What Bekan sent west

The emigrant tide

The Hughes family were not unusual. The parish of Bekan — like every parish in east Mayo — sent wave after wave of emigrants across the Atlantic through the nineteenth and early twentieth centuries. The Great Famine of 1845–1852 accelerated what had already begun. The 1841 census recorded roughly 5,600 people in the civil parish; by 1851 the number was already falling. The people who left became Americans, Australians, Canadians, British. They built railways, fought wars, organised unions, ran cities. John Hughes was the most famous of them. He was far from the only one.

Recorded in 1986

The parish book

In 1986, Fr.
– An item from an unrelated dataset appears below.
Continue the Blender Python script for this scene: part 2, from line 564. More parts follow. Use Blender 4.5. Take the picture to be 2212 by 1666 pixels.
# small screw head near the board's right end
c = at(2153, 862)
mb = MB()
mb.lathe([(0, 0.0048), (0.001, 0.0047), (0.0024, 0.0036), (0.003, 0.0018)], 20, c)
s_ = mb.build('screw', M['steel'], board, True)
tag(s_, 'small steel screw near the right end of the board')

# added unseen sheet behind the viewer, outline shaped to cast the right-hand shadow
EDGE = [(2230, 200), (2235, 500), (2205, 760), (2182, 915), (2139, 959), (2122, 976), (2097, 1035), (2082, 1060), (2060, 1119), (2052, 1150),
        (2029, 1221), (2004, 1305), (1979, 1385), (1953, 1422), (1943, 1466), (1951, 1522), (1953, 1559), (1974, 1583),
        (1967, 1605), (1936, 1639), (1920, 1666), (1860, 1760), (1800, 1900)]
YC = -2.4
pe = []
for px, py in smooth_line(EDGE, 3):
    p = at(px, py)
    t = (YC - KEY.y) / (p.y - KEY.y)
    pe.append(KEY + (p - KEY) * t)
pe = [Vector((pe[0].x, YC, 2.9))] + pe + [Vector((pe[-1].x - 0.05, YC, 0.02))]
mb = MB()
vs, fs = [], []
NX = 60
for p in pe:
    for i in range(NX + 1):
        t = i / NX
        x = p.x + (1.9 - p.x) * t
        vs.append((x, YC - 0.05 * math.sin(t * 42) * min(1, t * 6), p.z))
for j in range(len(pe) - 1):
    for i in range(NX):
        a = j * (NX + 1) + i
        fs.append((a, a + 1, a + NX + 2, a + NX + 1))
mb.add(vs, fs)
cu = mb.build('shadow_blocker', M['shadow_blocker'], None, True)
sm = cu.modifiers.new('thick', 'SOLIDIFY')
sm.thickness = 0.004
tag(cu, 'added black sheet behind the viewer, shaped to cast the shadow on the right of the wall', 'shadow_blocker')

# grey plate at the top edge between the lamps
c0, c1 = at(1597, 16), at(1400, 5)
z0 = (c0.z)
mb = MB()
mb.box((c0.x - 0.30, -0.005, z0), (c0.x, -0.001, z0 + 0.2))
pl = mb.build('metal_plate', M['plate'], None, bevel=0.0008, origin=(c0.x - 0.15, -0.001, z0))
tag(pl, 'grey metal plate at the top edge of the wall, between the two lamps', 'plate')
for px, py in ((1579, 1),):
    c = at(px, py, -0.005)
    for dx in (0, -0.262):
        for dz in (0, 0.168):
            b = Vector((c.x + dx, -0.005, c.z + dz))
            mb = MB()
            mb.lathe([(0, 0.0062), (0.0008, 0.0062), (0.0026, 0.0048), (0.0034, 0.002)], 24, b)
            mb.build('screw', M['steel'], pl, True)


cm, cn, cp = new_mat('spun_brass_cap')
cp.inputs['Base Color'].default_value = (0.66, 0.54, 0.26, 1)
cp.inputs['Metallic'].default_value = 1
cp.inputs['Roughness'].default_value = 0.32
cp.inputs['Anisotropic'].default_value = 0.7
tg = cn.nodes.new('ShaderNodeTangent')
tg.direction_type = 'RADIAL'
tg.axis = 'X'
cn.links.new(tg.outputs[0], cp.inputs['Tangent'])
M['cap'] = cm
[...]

Michael Comer and scholar Nollaig Ó Muraíle produced a parish portrait of Bekan — a documented record of the history, townlands, and people of the parish. It is the most thorough account that exists of what Bekan was and how it changed. Local histories of this kind are common enough in Ireland, produced by communities who know that the official record has missed most of what mattered. The Bekan book is a good one.

03 / 05

When to go.

There is no bad time. There are different times.

Spring
Mar–May

The parish is quietest and greenest. Knock Shrine, eight kilometres north, begins its pilgrimage season. Combine both if you are making the drive from any distance.

◉ Go
Summer
Jun–Aug

Light stays long. The drive from Ballyhaunis through Bekan to Knock is straightforward on the R323. No crowds here, whatever the season.

◉ Go
Autumn
Sep–Oct

East Mayo in October has a particular quality — big skies, the harvest in, the roads quiet.

◉ Go
Winter
Nov–Feb

There is nothing weatherproofed here. Come on a dry day.

◐ Mind yourself
04 / 05

What to skip.

Honestly? Don't bother.

If a local was sitting beside you, this is the bit where they'd lean in.

×
Looking for a village centre

There is not one. Bekan is a parish — scattered townlands, a church, fields. Do not arrive expecting a main street.

×
A dedicated Hughes heritage site

There is a townland and a sign. The Archbishop Hughes memorial is in New York. Come here for the landscape and the idea of the place, not for an interpretive centre.

+

Getting there.

By car

On the R323 between Knock (8 km north) and Ballyhaunis (12 km east). The Connacht GAA Centre of Excellence at Bekan is the most visible landmark. Ireland West Airport (Knock) is about fifteen minutes.

By bus

Bus Éireann services on the Knock–Ballyhaunis corridor pass through the parish. Service is light. A car is the practical option.

By train

No station. Ballyhaunis, twelve kilometres east, is on the Westport–Dublin line — the nearest railhead.

By air

Ireland West Airport Knock (NOC) is the obvious choice — fifteen minutes by car. The fact that a major international airport sits next to this quiet parish is itself a Knock-shaped story.